-- Exercise description --
Set down the data below from its first line to the line holding "sc.camera = cam", inclusive; omit all pictures.

● ● ● ● ●

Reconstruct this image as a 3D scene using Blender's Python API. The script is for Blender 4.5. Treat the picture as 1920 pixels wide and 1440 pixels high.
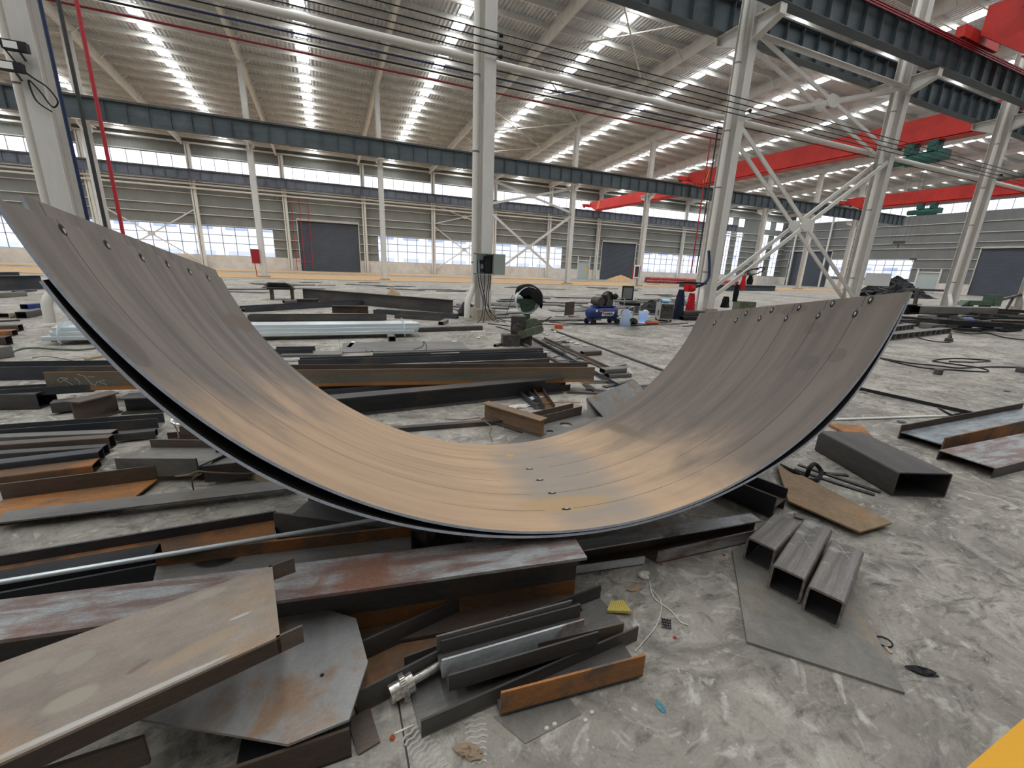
import bpy, bmesh, math, random
from mathutils import Vector, Matrix, Euler
random.seed(11)
sc = bpy.context.scene
for o in list(bpy.data.objects):
    bpy.data.objects.remove(o, do_unlink=True)
COL = sc.collection
R = math.radians

# ------------------------------------------------------------------ camera
F = 787.618
YAW, PIT, ROL, EYE = R(23.66414), R(15.64244), R(2.23471), 1.5
def _cam():
    B = Matrix(((1, 0, 0), (0, 0, -1), (0, 1, 0)))
    cy, sy = math.cos(YAW), math.sin(YAW)
    Rz = Matrix(((cy, -sy, 0), (sy, cy, 0), (0, 0, 1)))
    cp, sp = math.cos(PIT), math.sin(PIT)
    Rx = Matrix(((1, 0, 0), (0, cp, -sp), (0, sp, cp)))
    cr, sr = math.cos(ROL), math.sin(ROL)
    Rr = Matrix(((cr, -sr, 0), (sr, cr, 0), (0, 0, 1)))
    return Rr @ Rx @ B @ Rz
CM = _cam()
cd = bpy.data.cameras.new('camera')
cam = bpy.data.objects.new('camera', cd)
COL.objects.link(cam)
cd.sensor_width = 36.0
cd.lens = F / 1920 * 36.0
cd.clip_start, cd.clip_end = 0.02, 500
r0, r1, r2 = CM[0], CM[1], CM[2]
cam.matrix_world = Matrix(((r0[0], -r1[0], -r2[0], 0), (r0[1], -r1[1], -r2[1], 0), (r0[2], -r1[2], -r2[2], EYE), (0, 0, 0, 1)))
sc.camera = cam

# ------------------------------------------------------------------ sky, exposure
w = bpy.data.worlds.new('overcast_sky')
sc.world = w
w.use_nodes = True
bg = w.node_tree.nodes['Background']
bg.inputs[0].default_value = (0.94, 0.97, 1.0, 1)
bg.inputs[1].default_value = 4.2
SKYLIGHT = 19.0
sc.view_settings.view_transform = 'Standard'
sc.view_settings.look = 'None'
sc.view_settings.gamma = 1.0
sc.view_settings.use_curve_mapping = False
sc.view_settings.exposure = 0.32
try:
    sc.cycles.use_denoising = True
    sc.cycles.max_bounces = 7
    sc.cycles.diffuse_bounces = 5
    sc.cycles.glossy_bounces = 3
    sc.cycles.transparent_max_bounces = 12
    sc.cycles.sample_clamp_indirect = 6
except Exception:
    pass

# ------------------------------------------------------------------ pixel -> place helpers (1920x1440 photograph)
def ray(x, y):
    v = Vector(((x - 960) / F, (y - 720) / F, 1))
    return CM.transposed() @ v
def P(x, y, z=0.0):
    d = ray(x, y)
    t = (z - EYE) / d.z
    return Vector((d.x * t, d.y * t, z))
def PY(x, y, Y):
    d = ray(x, y)
    t = Y / d.y
    return Vector((d.x * t, Y, d.z * t + EYE))
def PX(x, y, X):
    d = ray(x, y)
    t = X / d.x
    return Vector((X, d.y * t, d.z * t + EYE))

# ------------------------------------------------------------------ materials
def lin(c):
    return tuple((v / 12.92 if v <= 0.04045 else ((v + 0.055) / 1.055) ** 2.4) for v in [x / 255 for x in c]) + (1,)
M = {}
def node(nt, t, x=0, y=0, **kw):
    n = nt.nodes.new(t)
    n.location = (x, y)
    for k, v in kw.items():
        setattr(n, k, v)
    return n
def plain(name, c, rough=.6, metal=0., emit=None, es=1., spec=.4, alpha=None):
    m = bpy.data.materials.new(name)
    m.use_nodes = True
    b = m.node_tree.nodes['Principled BSDF']
    b.inputs['Base Color'].default_value = lin(c)
    b.inputs['Roughness'].default_value = rough
    b.inputs['Metallic'].default_value = metal
    b.inputs['Specular IOR Level'].default_value = spec
    if emit:
        b.inputs['Emission Color'].default_value = lin(emit)
        b.inputs['Emission Strength'].default_value = es
    M[name] = m
    return m
def mixc(nt, f, a, b, blend='MIX'):
    n = node(nt, 'ShaderNodeMix')
    n.data_type = 'RGBA'
    n.blend_type = blend
    for i, v in ((0, f), (6, a), (7, b)):
        if hasattr(v, 'is_linked') or isinstance(v, bpy.types.NodeSocket):
            nt.links.new(v, n.inputs[i])
        else:
            n.inputs[i].default_value = v
    return n.outputs[2]
def noise(nt, vec, scale, detail=5, rough=.55, dist=0.):
    n = node(nt, 'ShaderNodeTexNoise')
    n.inputs['Scale'].default_value = scale
    n.inputs['Detail'].default_value = detail
    n.inputs['Roughness'].default_value = rough
    n.inputs['Distortion'].default_value = dist
    if vec is not None:
        nt.links.new(vec, n.inputs['Vector'])
    return n.outputs['Fac']
def ramp(nt, fac, p0, p1, c0=(0, 0, 0, 1), c1=(1, 1, 1, 1)):
    n = node(nt, 'ShaderNodeValToRGB')
    e = n.color_ramp.elements
    e[0].position, e[1].position = max(0, p0), min(1, p1)
    e[0].color, e[1].color = c0, c1
    nt.links.new(fac, n.inputs[0])
    return n.outputs[0]
def objvec(nt, st=(1, 1, 1)):
    tc = node(nt, 'ShaderNodeTexCoord')
    mp = node(nt, 'ShaderNodeMapping')
    mp.inputs['Scale'].default_value = st
    nt.links.new(tc.outputs['Object'], mp.inputs['Vector'])
    return mp.outputs[0]
def steel(name, c1, c2, c3=None, sc1=4., st=(1, 1, 1), amt=.5, soft=.12, c3amt=.66, rough=.55, metal=0., grain=.22, bump=.0, spec=.35, sc3=None):
    m = bpy.data.materials.new(name)
    m.use_nodes = True
    nt = m.node_tree
    b = nt.nodes['Principled BSDF']
    v = objvec(nt, st)
    n1 = noise(nt, v, sc1, 6, .6, .3)
    col = mixc(nt, ramp(nt, n1, amt - soft, amt + soft), lin(c1), lin(c2))
    if c3:
        n3 = noise(nt, objvec(nt), sc3 or sc1 * .6, 5, .65, .6)
        col = mixc(nt, ramp(nt, n3, c3amt - .08, c3amt + .06), col, lin(c3))
    n2 = noise(nt, v, sc1 * 9, 4, .7)
    g = ramp(nt, n2, .25, .75, (1 - grain,) * 3 + (1,), (1 + grain,) * 3 + (1,))
    col = mixc(nt, 1., col, g, 'MULTIPLY')
    n5 = noise(nt, objvec(nt), 130, 3, .7)
    col = mixc(nt, 1., col, ramp(nt, n5, .3, .7, (1 - grain * .55,) * 3 + (1,), (1 + grain * .55,) * 3 + (1,)), 'MULTIPLY')
    nt.links.new(col, b.inputs['Base Color'])
    b.inputs['Roughness'].default_value = rough
    b.inputs['Metallic'].default_value = metal
    b.inputs['Specular IOR Level'].default_value = spec
    if bump:
        bp = node(nt, 'ShaderNodeBump')
        bp.inputs['Strength'].default_value = bump
        bp.inputs['Distance'].default_value = .004
        nt.links.new(n2, bp.inputs['Height'])
        nt.links.new(bp.outputs[0], b.inputs['Normal'])
    M[name] = m
    return m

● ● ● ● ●

-- Complete answer --
Reconstruct this image as a 3D scene using Blender's Python API. The script is for Blender 4.5. Treat the picture as 1920 pixels wide and 1440 pixels high.
import bpy, bmesh, math, random
from mathutils import Vector, Matrix, Euler
random.seed(11)
sc = bpy.context.scene
for o in list(bpy.data.objects):
    bpy.data.objects.remove(o, do_unlink=True)
COL = sc.collection
R = math.radians

# ------------------------------------------------------------------ camera
F = 787.618
YAW, PIT, ROL, EYE = R(23.66414), R(15.64244), R(2.23471), 1.5
def _cam():
    B = Matrix(((1, 0, 0), (0, 0, -1), (0, 1, 0)))
    cy, sy = math.cos(YAW), math.sin(YAW)
    Rz = Matrix(((cy, -sy, 0), (sy, cy, 0), (0, 0, 1)))
    cp, sp = math.cos(PIT), math.sin(PIT)
    Rx = Matrix(((1, 0, 0), (0, cp, -sp), (0, sp, cp)))
    cr, sr = math.cos(ROL), math.sin(ROL)
    Rr = Matrix(((cr, -sr, 0), (sr, cr, 0), (0, 0, 1)))
    return Rr @ Rx @ B @ Rz
CM = _cam()
cd = bpy.data.cameras.new('camera')
cam = bpy.data.objects.new('camera', cd)
COL.objects.link(cam)
cd.sensor_width = 36.0
cd.lens = F / 1920 * 36.0
cd.clip_start, cd.clip_end = 0.02, 500
r0, r1, r2 = CM[0], CM[1], CM[2]
cam.matrix_world = Matrix(((r0[0], -r1[0], -r2[0], 0), (r0[1], -r1[1], -r2[1], 0), (r0[2], -r1[2], -r2[2], EYE), (0, 0, 0, 1)))
sc.camera = cam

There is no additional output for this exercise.